Gebze temsilciliğimizde 8 Kasımdaki etkinliğimizin konusu 1917 Ekim Devrimiydi. Etkinliğimizi, mücadele tarihimizin sunumu, ortaklaşa soframızdaki yemek ve ara, derken son olarak gelenekselleştirdiğimiz sınıf kürsümüzle sürdürdük. Etkinliğin ilk bölümlerinin detayına girmeyeceğim. Ancak oraya katılmakla hissedilebilir. Çünkü sınıf kürsüsünde işçi ve öğrenci arkadaşlarımızın söyledikleri, işçi sınıfımızın mücadelesinin ne kadar meşru ve haklı olduğunu tekrar tekrar bizlere gösterdi. Arkadaşlarımız günlük sorunlarından bahsettiler. Derneğimizle tanıştıktan sonra onların üzerindeki etkilerini anlattılar. Hele genç bir fidanın (13 yaşında), bir işçi ailesinin küçük meleğinin konuşması beni öylesine etkiledi ki, sözcükler nerdeyse kifayetsiz kalıyor. Bu genç kızımız ilk önce çok heyecanlıydı. Daha sonra, çevresi okul arkadaşları, öğretmenleri ile dernekteki ağabeyleri, ablaları ve dostları arasındaki farklılıklardan bahsetti. Böylesi farkları bu yaşta görebilmeye başlamış yani bu sistemin içindeki gencecik pırıl pırıl bir insan, mücadelemizle, derneğimizle dışarıyı karşılaştırabiliyor. Konuşmaya başlamasından bir süre sonra gözleri doldu. Ardından gözyaşları için özür diledi misafirlerden. Bu alanlarda ortaya çıkan çelişkili durumlardan dolayı kafasının bazen karıştığını, bunun da okul çevresi ve arkadaşlarından kaynaklandığını anlattı. Bu sistemin bütün kötülükleri etrafımızı kuşatmışken ve etkilerinden biz bile muaf değilken genç kızımız bundan nasıl etkilenmesin ki.
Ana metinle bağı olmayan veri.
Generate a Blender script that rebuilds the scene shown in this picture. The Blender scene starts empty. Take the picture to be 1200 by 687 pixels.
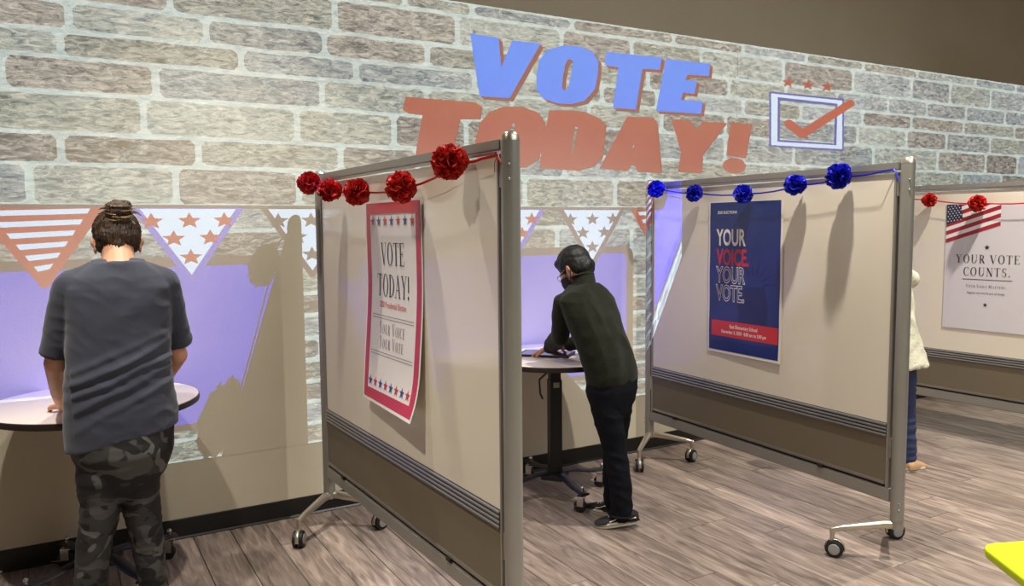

Bu genç dostumuzun duygu dolu sözleri gerçekten çok şey anlattı bana. Bugün her yerde patronların kültürü egemen. Bizi sürekli zorluyorlar. Alacaksın, satacaksın, çalacaksın, sömüreceksin, kıskanacaksın, vs. Biz bilinçli işçiler bu rezilliği tersine çevirmediğimiz sürece, ne bu genç kızımız gibi niceleri ne de işçi sınıfının geneli bu çarpılmadan ve moralsizlikten kurtulabilir. Bize uzun zaman ve büyük emeklerle aktarılan mücadele kültürümüzü korumak ve işçi sınıfına aktarmak bizlerin en önemli görevidir. Bunu bir kere daha gördüm. Unutmayalım, yarının sağlıklı insanları ancak bizlerin örgütlü müdahalesiyle yetişecektir. Bence böylesi bir şansı tüm işçiler ve çocukları fazlasıyla hak ediyor.
Kahrolsun Burjuvazi, Kahrolsun Onun Sistemi!